African National Congress

African National Congress (ANC), the oldest black (now multiracial) political organization in South Africa; founded in 1912. Prominent in its opposition to apartheid, the organization began as a nonviolent civil-rights group. In the 1940s and 50s it joined with other groups in promoting strikes and civil disobedience among the emerging urban black workforce.

The ANC was banned in 1960 and the following year initiated guerrilla attacks. In 1964 its leader, Nelson Mandela, was sentenced to life in prison, and the leadership was forced into exile. Although outlawed, the ANC became the popularly acknowledged vehicle of mass resistance to apartheid in the late 1970s and the 1980s; the training of ANC guerrillas continued in neighboring countries. Following the end of the ban on the ANC and the release of Mandela in 1990, many of its leaders returned from exile, and the ANC negotiated with the government for black enfranchisement and an end to apartheid.

In the early 1990s there were violent clashes between supporters of the ANC and Inkatha (see Buthelezi, Mangosuthu Gatsha). The ANC became a registered political party in 1994 in advance of the first South African elections open to citizens of all races. It won over 60% of the vote in the elections, and Mandela was elected president of South Africa; the ANC has continued to be the dominant party in South African politics in the years since. Thabo Mbeki succeeded Mandela as head of the ANC in 1997 and as president of South Africa in 1999.
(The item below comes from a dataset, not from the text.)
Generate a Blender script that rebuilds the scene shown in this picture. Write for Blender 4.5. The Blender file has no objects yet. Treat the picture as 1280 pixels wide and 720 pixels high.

Tensions within the ANC, largely as a result of the failure of South Africa's economic growth to benefit poorer South Africans, resulted in Mbeki's loss of the party leadership to Jacob Zuma in 2007 and his resignation as South Africa's president in 2008. ANC deputy leader Kgalema Motlanthe was elected South Africa's interim president. Following Mbeki's resignation as president, some of his ANC supporters left the party and formed the Congress of the People, but these defections and later ones, such as that associated with supporters of Julius Malema, have not affected the ANC's status as the nation's dominant party. Zuma succeeded Motlanthe as South Africa's president in 2009. Zuma's tenure was marked by increasing divisions in the ANC, as his administration faced recurring charges of corruption and growing economic difficulties. In 2017 Cyril Ramaphosa, who had been Mandela's choice as his successor, was elected to succeed Zuma as ANC president.